EVENT DATE: March 14, 2018
TOPIC: Access to Justice in Canada
The Honourable Thomas Albert Cromwell, a Kingston native, earned a music degree (1973) and a Law degree (1976) from Queen’s, and a graduate law degree from Oxford (1977). From 1979 to 1982 he practised law in Kingston and Toronto, and taught at Queen’s Law School. He taught law at Dalhousie University for thirteen years between 1982 and 1997.
After eleven years on the Nova Scotia Court of Appeal, he was appointed to the Supreme Court of Canada in 2008 and served for eight years until his recent retirement. He has chaired the Chief Justice of Canada’s Action Committee on Access to Justice in Civil and Family Matters since 2009.

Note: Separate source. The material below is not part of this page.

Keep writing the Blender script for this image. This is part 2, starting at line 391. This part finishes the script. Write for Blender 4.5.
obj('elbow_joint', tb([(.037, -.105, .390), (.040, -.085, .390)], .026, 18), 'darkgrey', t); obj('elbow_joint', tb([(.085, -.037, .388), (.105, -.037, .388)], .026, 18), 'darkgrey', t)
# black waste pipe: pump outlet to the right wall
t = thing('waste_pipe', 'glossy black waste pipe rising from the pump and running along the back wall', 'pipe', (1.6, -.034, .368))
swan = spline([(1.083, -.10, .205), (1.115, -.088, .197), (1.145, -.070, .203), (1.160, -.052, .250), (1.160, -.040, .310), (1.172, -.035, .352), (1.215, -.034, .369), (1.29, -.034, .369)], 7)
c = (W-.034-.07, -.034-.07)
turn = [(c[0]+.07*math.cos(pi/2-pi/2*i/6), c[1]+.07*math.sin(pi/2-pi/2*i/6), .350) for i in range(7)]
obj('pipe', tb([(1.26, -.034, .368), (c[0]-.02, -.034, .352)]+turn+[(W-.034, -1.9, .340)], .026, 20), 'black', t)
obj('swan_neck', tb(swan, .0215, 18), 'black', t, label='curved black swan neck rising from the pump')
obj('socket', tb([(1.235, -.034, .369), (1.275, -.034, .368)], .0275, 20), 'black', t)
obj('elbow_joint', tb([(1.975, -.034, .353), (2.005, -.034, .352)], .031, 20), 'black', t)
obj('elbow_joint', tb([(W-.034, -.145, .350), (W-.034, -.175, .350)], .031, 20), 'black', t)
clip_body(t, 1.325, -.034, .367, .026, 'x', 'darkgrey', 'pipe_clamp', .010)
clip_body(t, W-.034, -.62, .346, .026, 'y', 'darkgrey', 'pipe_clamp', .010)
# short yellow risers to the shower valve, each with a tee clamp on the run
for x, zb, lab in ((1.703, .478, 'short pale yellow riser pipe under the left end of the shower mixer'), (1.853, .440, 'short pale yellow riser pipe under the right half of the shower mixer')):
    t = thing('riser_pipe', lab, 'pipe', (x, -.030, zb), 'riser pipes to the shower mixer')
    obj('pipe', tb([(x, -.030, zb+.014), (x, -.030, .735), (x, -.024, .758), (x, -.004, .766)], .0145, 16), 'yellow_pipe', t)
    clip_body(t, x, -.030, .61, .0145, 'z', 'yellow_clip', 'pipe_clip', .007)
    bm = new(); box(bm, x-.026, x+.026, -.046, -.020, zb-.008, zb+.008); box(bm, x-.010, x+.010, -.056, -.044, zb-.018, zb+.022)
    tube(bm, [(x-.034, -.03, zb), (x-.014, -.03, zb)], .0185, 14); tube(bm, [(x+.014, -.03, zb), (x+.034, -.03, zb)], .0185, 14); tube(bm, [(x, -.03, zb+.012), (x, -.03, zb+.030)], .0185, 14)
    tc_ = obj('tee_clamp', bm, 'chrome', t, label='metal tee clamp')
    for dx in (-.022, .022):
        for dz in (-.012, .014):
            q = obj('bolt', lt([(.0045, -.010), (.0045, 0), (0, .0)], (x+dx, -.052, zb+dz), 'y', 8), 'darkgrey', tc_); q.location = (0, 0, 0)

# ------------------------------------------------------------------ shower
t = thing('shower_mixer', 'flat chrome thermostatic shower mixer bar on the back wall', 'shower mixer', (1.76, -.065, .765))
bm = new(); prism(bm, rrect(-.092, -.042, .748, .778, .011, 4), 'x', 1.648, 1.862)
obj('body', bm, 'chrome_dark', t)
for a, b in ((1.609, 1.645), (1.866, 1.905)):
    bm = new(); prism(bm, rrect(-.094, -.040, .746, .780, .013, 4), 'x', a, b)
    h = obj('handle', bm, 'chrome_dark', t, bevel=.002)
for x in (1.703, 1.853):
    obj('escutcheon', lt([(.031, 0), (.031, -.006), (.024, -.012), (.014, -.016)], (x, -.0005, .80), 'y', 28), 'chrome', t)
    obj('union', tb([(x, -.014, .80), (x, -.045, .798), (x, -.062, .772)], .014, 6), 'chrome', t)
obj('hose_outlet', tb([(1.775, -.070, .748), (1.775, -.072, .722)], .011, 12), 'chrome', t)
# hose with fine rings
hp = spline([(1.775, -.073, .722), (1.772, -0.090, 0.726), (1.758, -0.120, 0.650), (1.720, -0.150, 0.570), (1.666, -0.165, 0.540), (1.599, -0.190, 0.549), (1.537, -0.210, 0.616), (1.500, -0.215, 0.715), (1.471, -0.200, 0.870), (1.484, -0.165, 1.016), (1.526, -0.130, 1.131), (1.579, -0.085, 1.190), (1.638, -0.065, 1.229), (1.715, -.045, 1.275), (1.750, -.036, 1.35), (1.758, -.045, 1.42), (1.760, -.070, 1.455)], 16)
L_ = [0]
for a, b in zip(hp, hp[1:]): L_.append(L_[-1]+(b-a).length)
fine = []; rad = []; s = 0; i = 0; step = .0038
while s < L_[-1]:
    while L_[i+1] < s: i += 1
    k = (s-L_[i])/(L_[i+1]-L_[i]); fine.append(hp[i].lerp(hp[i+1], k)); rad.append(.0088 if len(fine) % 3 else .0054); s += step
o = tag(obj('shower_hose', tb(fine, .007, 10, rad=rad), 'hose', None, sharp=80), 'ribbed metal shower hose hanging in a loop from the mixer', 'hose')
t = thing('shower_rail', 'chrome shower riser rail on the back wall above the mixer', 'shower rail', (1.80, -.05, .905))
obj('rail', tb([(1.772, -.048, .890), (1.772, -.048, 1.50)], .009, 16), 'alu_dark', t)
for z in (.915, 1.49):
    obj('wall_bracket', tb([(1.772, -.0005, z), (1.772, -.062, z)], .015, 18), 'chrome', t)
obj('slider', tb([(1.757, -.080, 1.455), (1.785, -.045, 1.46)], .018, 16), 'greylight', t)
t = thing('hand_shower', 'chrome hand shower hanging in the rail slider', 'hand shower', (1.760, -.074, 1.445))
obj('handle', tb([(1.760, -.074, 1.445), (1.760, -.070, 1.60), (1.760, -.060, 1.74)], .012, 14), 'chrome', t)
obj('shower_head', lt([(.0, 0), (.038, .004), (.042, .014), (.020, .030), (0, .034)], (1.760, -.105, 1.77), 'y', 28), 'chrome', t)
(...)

Justice Cromwell was first recipient of the Louis St. Laurent Award from the Canadian Bar Association, and has received four honorary doctorates in law. An award in his name was established by Queen’s Law in 2015. In December, 2017, Justice Cromwell was made a Companion of the Order of Canada. He is now Senior Counsel with the law firm Borden Ladner Gervais.
Supreme Court decisions affect Canadians in many ways. Bring yourquestions about them, as Justice Cromwell discusses his time on the Supreme Court and his interest in access to justice as the biggest single problem faced by our legal system today.